The capstone keynote was Vinod Khosla, the entrepreneurial maven who not only got Sun off the ground but built so many successful firms at Kleiner Perkins and now his own fund. He discussed his research on the energy transformation. The experts are wrong, as Vinod offered years of expert forecasts that were completely wrong - as much as 5x for the price of oil. The world has a situation where 5.5 billion people want to live and consume like 500 million. China's oil consumption is expected to grow gradually, but if it follows Japan's or S. Korea's growth curve, oil consumption will be 3-4x today within a couple of decades. However, Khosla believes that oil prices will drop dramatically. He also believe as will electricity use will drop steeply as well. This will be done in a way that is not government support dependent. His thesis is based on the black swan theory where discontinuities are the norm rather than what typical probabilities represent. Linear thinking doesn't work for him - it's about exponents and discontinuities cause by new technologies and steep cuts in price. I took some notes on interesting energy companies in his deck:
Kior - renewable, biofuel based oil that is less expensive than fossil oil
Ecomotor - an engine platform that double gas mileage
Ciris - driving methane from coal mines done with mining
Calera - converting CO2 emissions from power plants into mineral products
Soraa - 80% more efficient light that pays for itself in year 1
Lightsail - using compressed air storage to triple electric grid capacity
Then there was some company that would make sugar from pine chips reducing the vast amount of corn production used primarily for high fructose corn syrup and animal feed.

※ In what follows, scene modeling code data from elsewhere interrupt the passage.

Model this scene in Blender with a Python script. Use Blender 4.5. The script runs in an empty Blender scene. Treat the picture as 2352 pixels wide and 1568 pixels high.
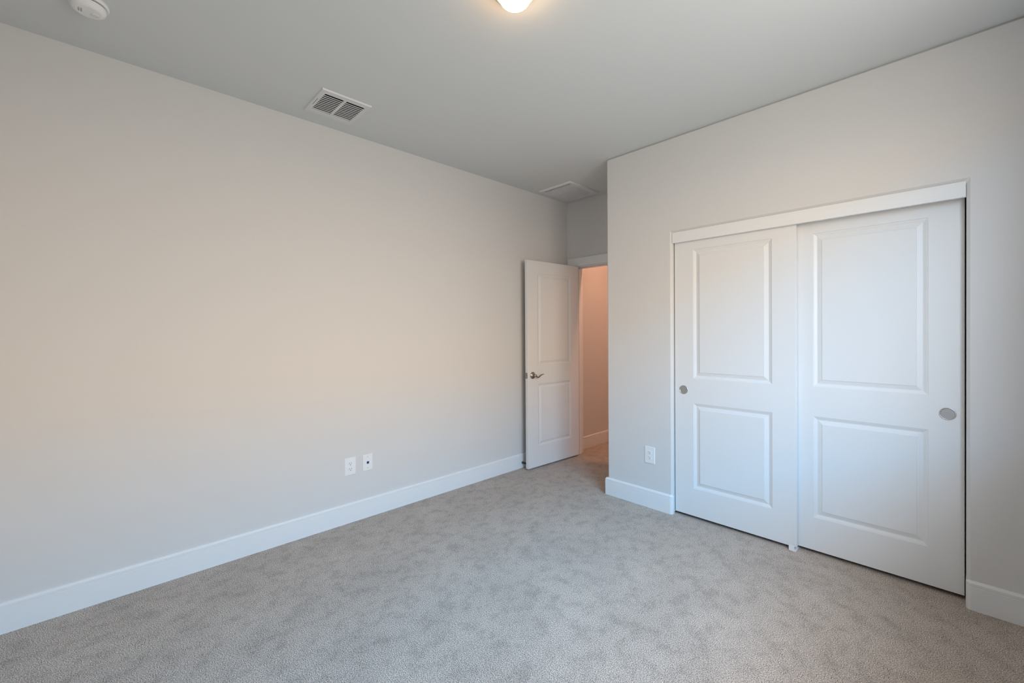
import bpy, bmesh, math, random
from mathutils import Vector, Matrix
random.seed(4)
PI = math.pi
scn = bpy.context.scene
COL = scn.collection

# ------------------------------------------------------------------ camera
YAW, PITCH, ROLL = 0.80606, -0.006473, -0.006407
c, s = math.cos(YAW), math.sin(YAW)
cp, sp = math.cos(PITCH), math.sin(PITCH)
cr, sr = math.cos(ROLL), math.sin(ROLL)
r0 = Vector((c, s, 0)); f0 = Vector((-s, c, 0)); z0 = Vector((0, 0, 1))
fwd = f0 * cp + z0 * sp; up0 = f0 * -sp + z0 * cp
right = r0 * cr + up0 * sr; up = r0 * -sr + up0 * cr
cam = bpy.data.cameras.new('camera'); camo = bpy.data.objects.new('camera', cam); COL.objects.link(camo)
camo.matrix_world = Matrix(((right.x, up.x, -fwd.x, 2.99691), (right.y, up.y, -fwd.y, 0.0),
                            (right.z, up.z, -fwd.z, 1.35265), (0, 0, 0, 1)))
cam.sensor_width = 36; cam.lens = 980.535 / 2352 * 36; cam.shift_y = -(784 - 766.985) / 2352
cam.clip_start = 0.02
scn.camera = camo

# ------------------------------------------------------------------ room sizes (metres)
H = 2.764; D1 = 3.0137; D2 = 3.7319; X1 = 0.992; W = 3.40; YR = -0.55; WT = 0.115
OL, OR, OT = 1.5505, 3.0290, 2.0665
HY = D2 + WT                       # the hall starts here
WY0, WY1, WZ0, WZ1 = 0.55, 2.12, 0.90, 2.50   # window opening in the right wall

# ------------------------------------------------------------------ world, sun side, exposure
# daylight: blue sky above the roof line of the sunlit house next door, a dimmer yard below
SKY = (0.31, 0.63, 1.0); GROUND = (1.0, 0.83, 0.67); YARD = (1.0, 0.95, 0.88); EAVE = (1.0, 0.96, 0.92); HAZE = (0.74, 0.84, 1.0)
SKY_S, GROUND_S, YARD_S = 20.5, 10.7, 4.6
world = bpy.data.worlds.new('world'); scn.world = world; world.use_nodes = True
nt = world.node_tree; N = nt.nodes; L = nt.links; N.clear()
out = N.new('ShaderNodeOutputWorld'); bg = N.new('ShaderNodeBackground')
tc = N.new('ShaderNodeTexCoord'); sx = N.new('ShaderNodeSeparateXYZ'); rp = N.new('ShaderNodeValToRGB')
mx = N.new('ShaderNodeMath'); mx.operation = 'MAXIMUM'; mx.inputs[1].default_value = 0.02
dv = N.new('ShaderNodeMath'); dv.operation = 'DIVIDE'; mr = N.new('ShaderNodeMapRange')
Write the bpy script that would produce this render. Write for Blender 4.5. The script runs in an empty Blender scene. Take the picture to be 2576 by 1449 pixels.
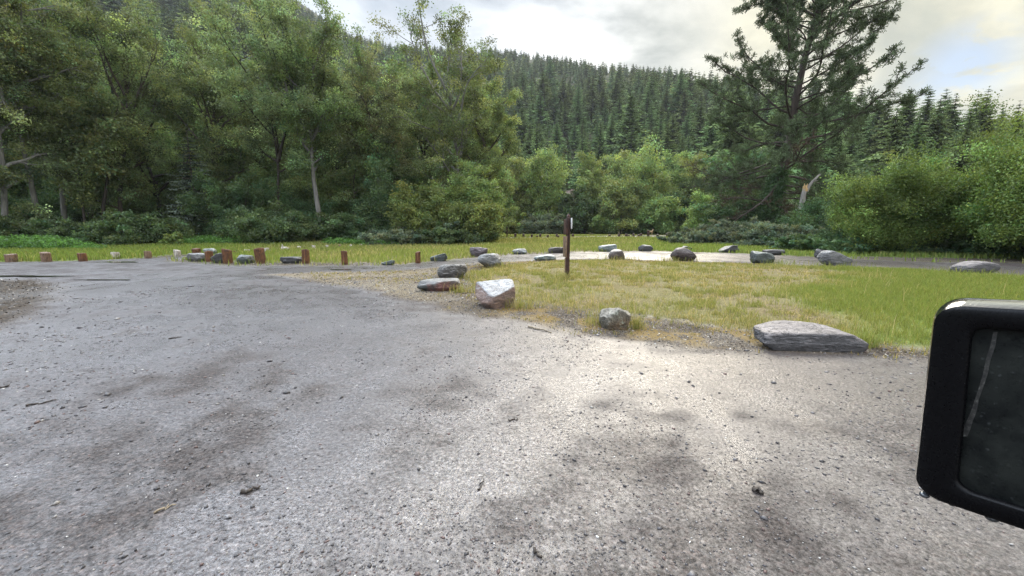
import bpy, bmesh, math, random
import numpy as np
from mathutils import Vector, Matrix, noise as mnoise

random.seed(7)
SC = bpy.context.scene
COL = SC.collection
R = math.radians

# ------------------------------------------------------------------ camera model
FP, CX, CY, HOR = 1030.0, 1288.0, 724.5, 570.0      # survey of the photograph (2576 x 1449 frame)
CAMH = 1.6
PITCH = math.atan((CY - HOR) / FP)
CP, SP = math.cos(PITCH), math.sin(PITCH)

def ray(x, y):
    r, u = (x - CX) / FP, (CY - y) / FP
    return Vector((r, CP + u * SP, -SP + u * CP))

def pt(x, y, D):
    d = ray(x, y)
    return Vector((0, 0, CAMH)) + d * (D / d.y)

def gp(x, y):
    d = ray(x, max(y, HOR + 1.0))
    return Vector((0, 0, CAMH)) + d * (CAMH / -d.z)

def proj_np(x, y, z=0.0):
    f = y * CP - (z - CAMH) * SP
    u = y * SP + (z - CAMH) * CP
    f = np.where(np.abs(f) < 1e-3, 1e-3, f)
    return CX + FP * x / f, CY - FP * u / f

# ------------------------------------------------------------------ numpy noise
def _hash(ix, iy, s):
    h = (ix.astype(np.int64) * 374761393 + iy.astype(np.int64) * 668265263 + s * 1274126177) & 0xFFFFFFFF
    h = ((h ^ (h >> 13)) * 1103515245) & 0xFFFFFFFF
    h = (h ^ (h >> 16)) & 0xFFFFFF
    return h / float(0xFFFFFF)

def vn(x, y, s=0):
    x = np.asarray(x, float); y = np.asarray(y, float)
    ix, iy = np.floor(x), np.floor(y)
    fx, fy = x - ix, y - iy
    fx = fx * fx * (3 - 2 * fx); fy = fy * fy * (3 - 2 * fy)
    a = _hash(ix, iy, s); b = _hash(ix + 1, iy, s); c = _hash(ix, iy + 1, s); d = _hash(ix + 1, iy + 1, s)
    return (a * (1 - fx) + b * fx) * (1 - fy) + (c * (1 - fx) + d * fx) * fy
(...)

Khosla's belief is that technology innovation would rise to the challenge of energy, food and natural resource demand. After listening to him, some of the concern about $150 oil diminishes, because people will find a way to develop cheap energy. These technologies need to win in an unsubsidized market which can do to energy like Carnegie did to steel (cut the cost by 80%).
As exciting as Khosla was, I enjoyed seeing some of the TiE50 winners in social media and mobile. Each firm had a different story, but they all had really unique ways of looking at the world. They had an intensity and energy that was contagious. Even the VC panel on social media indicated to me that we were on the right track of mining social media data to create actionable insights and engagement for brands. The key was to listen to people, learn from their ideas, but remember that you need to follow the beat of your own drum.
I came away this Friday at TiEcon 2011 energized about the great things that entrepreneurs can do. It was fun to reconnect with many of the volunteers that put together this special event that highlights how people can go outside themselves and change the world in a positive way that also builds wealth. It's not a zero sum game. I'm sure my team is ready for the many new ideas I will hit them with on how to leverage our social media technology for growing brands, especially ones on reducing friction.
Onwards to tomorrow, where I'm taking Arjun to expose him to this special Silicon Valley world.